Man in wheelchair dies in Marysville blaze
Published 11:41 pm Saturday, February 7, 2009
MARYSVILLE — What if Wayne and Rene Cortez had come home earlier?
That thought was haunting the couple Saturday evening, just a few hours after a fatal blaze raged through their neighbor’s mobile home and claimed the man’s life.
When the two drove up just before 3 p.m. to their home in the Twin Cedars mobile home park, Rene Cortez, 55, noticed grayish smoke. She thought it was steam coming from the truck parked in front of the house across the roadway.
Rene Cortez came closer. Clouds of smoke were coming out of the windows.
After calling 911, Wayne Cortez, 56, broke the front door open, hoping to get to his neighbor, who he knew had been using a power wheelchair.
Inside the house, black and brown smoke had filled the air down to knee level, Wayne Cortez said. “I had to get down to my hands and knees to see,” he said.
All he could make out was the outline of the couch, Wayne Cortez said. “The couch was just a frame.”
The windows turned black and began cracking, and Wayne Cortez knew he couldn’t stay.
“If I had a fire suit I’d have gone in there, but I didn’t,” he said Saturday evening, his eyes fixed on the charred structure.

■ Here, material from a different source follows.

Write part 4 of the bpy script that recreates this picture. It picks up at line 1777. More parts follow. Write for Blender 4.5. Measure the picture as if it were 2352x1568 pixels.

Investigators were trying to determine what caused the fire, Marysville Fire District spokeswoman Kristen Thorstenson said.
The flames had destroyed the front part of the home. It was the living room area that burned, she said.
“Nothing says the fire was intentional,” Thorstenson said. It was not immediately known if the home had working smoke alarms.
Investigators Saturday night hadn’t released the name of the man, who died at the scene.
Another neighbor, Steve Hampton, said the man kept to himself and spent most of the time inside his home.
Hampton, 62, rushed out of his house when he heard the sirens. He saw flames shooting out of a window, now a gaping, black square in the front part of the home.
He was worried about the fire spreading to other homes, or torching the tall firs and cedar trees just behind the burning house.
Many people living at the park are older, Hampton said.
“We watch each other’s back,” said Hampton, who has lived at the park since 1999.
Many of the homes, including the one where the deceased man had lived, were built in the ’70s and recently remodeled, Hampton said.
Hampton said he equipped his home with smoke and carbon monoxide alarms. “We are reminded constantly about the danger.”
Hampton remembered another fire at a home two doors down just a few years ago.
“This one was worse. We didn’t lose any lives in that one,” he said.
The news Saturday afternoon caught Esther Rollins working in her yard.
Rollins, who is the park manager, didn’t know the man well, but said hello every day when he went out to get his mail.
“My thought is: He wanted to be independent,” Rollins said. “He wanted to do things himself.”
The park’s 62 single-family homes are a mix of older and newer ones, Rollins said.
Mobile homes are especially vulnerable to fires, officials say. Another blaze at a Snohomish mobile home park in September killed a family, including two young children.
The man’s family was grieving Saturday, and Wayne and Rene Cortez wondered “what if.”
“Things happened so quickly,” Wayne Cortez said.
“It’s too bad someone wasn’t here sooner,” Rene Cortez said. “It’s just sad knowing he was in there helpless.”